Self-Organization Theory

Origin. Soviet research on self-organizing systems; contributions from Prigogine (thermodynamic self-organization), Eigen (molecular self-organization), and Soviet cyberneticians applying these ideas to technical and social systems.

Mechanism. Under certain conditions, systems spontaneously develop ordered structures without external design. Order emerges from local interactions following simple rules. Self-organization requires energy flow (the system is far from equilibrium), nonlinearity (small causes can have large effects), and feedback (the system's state influences its dynamics). The resulting structures are maintained by continuous process, not by static design.

Procedure. Identify the local rules that govern component behavior. Identify the interactions between components. Determine whether the system has sufficient energy flow to sustain structure. Simulate or observe to see what patterns emerge. If the desired structure does not emerge, modify the local rules rather than imposing structure directly.

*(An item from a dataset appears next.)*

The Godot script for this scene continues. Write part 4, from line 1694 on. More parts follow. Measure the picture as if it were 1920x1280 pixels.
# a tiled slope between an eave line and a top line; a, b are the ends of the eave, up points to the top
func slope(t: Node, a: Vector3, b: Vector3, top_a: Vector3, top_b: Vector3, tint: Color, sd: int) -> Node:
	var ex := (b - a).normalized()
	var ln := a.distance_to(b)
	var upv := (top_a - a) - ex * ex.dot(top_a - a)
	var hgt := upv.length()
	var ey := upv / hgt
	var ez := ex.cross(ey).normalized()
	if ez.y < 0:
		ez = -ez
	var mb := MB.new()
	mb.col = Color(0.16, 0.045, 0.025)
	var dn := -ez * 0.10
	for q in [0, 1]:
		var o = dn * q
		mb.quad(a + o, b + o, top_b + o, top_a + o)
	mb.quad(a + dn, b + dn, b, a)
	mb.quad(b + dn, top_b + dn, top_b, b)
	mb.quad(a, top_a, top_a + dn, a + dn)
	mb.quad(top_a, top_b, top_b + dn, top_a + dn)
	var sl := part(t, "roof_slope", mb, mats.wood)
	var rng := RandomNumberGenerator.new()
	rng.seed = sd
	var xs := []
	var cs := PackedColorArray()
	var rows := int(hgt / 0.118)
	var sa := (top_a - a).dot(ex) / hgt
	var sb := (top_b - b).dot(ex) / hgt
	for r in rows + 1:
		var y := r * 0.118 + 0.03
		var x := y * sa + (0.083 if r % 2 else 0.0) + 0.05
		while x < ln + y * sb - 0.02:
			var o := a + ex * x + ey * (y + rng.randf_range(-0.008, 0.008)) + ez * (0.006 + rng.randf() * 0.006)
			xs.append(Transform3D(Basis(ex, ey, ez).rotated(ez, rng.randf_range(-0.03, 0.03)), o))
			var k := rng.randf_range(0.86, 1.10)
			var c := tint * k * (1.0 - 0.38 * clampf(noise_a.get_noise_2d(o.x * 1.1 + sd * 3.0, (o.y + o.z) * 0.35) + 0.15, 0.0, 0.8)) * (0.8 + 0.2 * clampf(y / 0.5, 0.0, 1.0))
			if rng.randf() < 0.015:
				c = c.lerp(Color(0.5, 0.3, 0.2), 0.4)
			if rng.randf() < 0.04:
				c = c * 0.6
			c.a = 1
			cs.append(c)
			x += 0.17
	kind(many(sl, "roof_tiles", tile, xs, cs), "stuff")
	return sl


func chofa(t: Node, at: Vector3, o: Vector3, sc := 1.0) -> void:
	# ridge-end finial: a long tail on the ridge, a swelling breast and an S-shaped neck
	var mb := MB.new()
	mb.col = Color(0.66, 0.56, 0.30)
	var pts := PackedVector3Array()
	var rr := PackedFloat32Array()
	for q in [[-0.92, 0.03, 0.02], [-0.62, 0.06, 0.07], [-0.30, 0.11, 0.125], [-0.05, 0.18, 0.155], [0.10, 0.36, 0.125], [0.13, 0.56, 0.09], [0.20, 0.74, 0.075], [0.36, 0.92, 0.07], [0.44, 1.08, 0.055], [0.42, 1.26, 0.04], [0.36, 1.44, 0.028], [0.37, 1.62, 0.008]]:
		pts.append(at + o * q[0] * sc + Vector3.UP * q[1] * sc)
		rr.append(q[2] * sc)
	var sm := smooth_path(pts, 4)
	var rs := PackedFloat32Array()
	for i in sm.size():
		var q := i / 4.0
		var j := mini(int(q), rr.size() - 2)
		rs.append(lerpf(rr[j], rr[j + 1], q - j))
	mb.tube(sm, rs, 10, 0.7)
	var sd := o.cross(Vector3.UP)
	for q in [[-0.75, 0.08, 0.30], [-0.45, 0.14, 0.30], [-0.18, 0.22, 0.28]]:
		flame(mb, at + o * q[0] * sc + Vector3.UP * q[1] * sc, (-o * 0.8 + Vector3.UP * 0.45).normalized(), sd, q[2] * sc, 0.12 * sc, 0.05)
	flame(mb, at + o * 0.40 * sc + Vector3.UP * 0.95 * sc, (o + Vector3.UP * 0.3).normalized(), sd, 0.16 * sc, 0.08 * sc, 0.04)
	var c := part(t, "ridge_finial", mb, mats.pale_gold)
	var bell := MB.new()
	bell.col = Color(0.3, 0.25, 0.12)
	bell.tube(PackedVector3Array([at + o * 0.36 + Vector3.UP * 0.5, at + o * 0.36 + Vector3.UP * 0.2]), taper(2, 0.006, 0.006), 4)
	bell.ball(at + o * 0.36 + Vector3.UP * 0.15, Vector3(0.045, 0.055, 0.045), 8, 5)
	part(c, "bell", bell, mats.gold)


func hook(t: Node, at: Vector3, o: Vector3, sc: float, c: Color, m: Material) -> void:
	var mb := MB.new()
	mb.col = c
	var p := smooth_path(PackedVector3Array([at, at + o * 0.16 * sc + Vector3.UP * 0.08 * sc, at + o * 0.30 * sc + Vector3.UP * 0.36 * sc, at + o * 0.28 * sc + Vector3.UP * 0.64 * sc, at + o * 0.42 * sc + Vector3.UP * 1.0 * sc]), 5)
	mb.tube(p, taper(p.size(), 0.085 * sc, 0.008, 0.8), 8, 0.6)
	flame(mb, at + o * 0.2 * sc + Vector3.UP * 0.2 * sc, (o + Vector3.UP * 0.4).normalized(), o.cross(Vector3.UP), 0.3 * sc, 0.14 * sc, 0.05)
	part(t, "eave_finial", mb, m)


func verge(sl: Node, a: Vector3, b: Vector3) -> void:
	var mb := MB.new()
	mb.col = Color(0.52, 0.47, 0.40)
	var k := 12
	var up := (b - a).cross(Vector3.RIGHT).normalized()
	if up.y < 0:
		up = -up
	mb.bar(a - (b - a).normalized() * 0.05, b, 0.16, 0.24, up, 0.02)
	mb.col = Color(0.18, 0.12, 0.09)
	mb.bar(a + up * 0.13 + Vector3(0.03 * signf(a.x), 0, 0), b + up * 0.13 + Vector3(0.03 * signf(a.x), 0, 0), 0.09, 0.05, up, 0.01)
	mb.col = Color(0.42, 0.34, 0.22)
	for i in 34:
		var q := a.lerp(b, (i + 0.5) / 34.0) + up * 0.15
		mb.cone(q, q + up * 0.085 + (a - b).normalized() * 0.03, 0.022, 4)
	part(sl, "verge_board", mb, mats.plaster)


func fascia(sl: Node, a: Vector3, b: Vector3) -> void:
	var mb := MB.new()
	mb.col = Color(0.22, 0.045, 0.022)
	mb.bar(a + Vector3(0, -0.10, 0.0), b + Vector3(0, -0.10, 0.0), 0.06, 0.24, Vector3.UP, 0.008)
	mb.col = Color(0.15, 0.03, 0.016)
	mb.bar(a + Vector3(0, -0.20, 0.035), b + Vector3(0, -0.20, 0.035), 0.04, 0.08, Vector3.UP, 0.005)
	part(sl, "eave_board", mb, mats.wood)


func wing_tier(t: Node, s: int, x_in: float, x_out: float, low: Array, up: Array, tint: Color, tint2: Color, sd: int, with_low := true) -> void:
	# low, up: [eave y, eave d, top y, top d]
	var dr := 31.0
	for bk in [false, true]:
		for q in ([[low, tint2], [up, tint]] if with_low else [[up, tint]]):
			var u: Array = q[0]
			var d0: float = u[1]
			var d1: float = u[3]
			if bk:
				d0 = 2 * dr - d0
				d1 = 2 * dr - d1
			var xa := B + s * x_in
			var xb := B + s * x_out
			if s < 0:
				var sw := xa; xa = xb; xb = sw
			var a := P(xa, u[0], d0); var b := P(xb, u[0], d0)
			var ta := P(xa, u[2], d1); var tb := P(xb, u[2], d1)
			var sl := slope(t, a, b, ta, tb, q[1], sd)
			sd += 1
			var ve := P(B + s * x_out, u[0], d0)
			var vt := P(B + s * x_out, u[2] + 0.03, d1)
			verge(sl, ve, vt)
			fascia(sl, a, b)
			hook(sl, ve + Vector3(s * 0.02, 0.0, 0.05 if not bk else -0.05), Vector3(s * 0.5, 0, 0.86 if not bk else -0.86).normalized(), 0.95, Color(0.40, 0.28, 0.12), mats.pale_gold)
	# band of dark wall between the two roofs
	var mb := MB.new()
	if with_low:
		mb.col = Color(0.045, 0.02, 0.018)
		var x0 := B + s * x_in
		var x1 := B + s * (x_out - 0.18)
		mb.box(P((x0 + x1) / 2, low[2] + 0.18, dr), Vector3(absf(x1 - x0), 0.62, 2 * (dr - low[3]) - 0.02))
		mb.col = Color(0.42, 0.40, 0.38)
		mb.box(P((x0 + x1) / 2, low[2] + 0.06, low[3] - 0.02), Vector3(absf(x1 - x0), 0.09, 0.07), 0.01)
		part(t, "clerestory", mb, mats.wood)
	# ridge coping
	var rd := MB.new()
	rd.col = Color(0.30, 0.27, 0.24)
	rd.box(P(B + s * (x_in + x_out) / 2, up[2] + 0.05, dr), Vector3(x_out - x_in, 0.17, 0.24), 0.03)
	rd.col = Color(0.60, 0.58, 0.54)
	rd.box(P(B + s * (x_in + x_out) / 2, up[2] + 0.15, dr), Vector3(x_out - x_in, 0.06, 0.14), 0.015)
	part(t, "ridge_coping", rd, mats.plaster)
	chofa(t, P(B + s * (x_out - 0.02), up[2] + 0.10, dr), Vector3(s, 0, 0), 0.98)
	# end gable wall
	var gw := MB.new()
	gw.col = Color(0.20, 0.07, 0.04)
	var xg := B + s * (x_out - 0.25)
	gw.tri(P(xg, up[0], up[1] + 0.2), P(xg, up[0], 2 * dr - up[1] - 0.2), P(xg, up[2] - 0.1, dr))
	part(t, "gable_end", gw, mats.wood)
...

Self-organization is governed by designing the rules, not by designing the outcome.

Applies to. Distributed systems, swarm behavior, market design, organizational culture, any domain where desired behavior must emerge rather than be commanded.

Limitations. Self-organization can produce undesired structures as easily as desired ones; emergence is not inherently beneficial. The mapping from local rules to emergent structure is often opaque, making design difficult. Also: self-organized structures can be fragile to parameter changes; a small shift in rules can cause phase transitions to entirely different structures.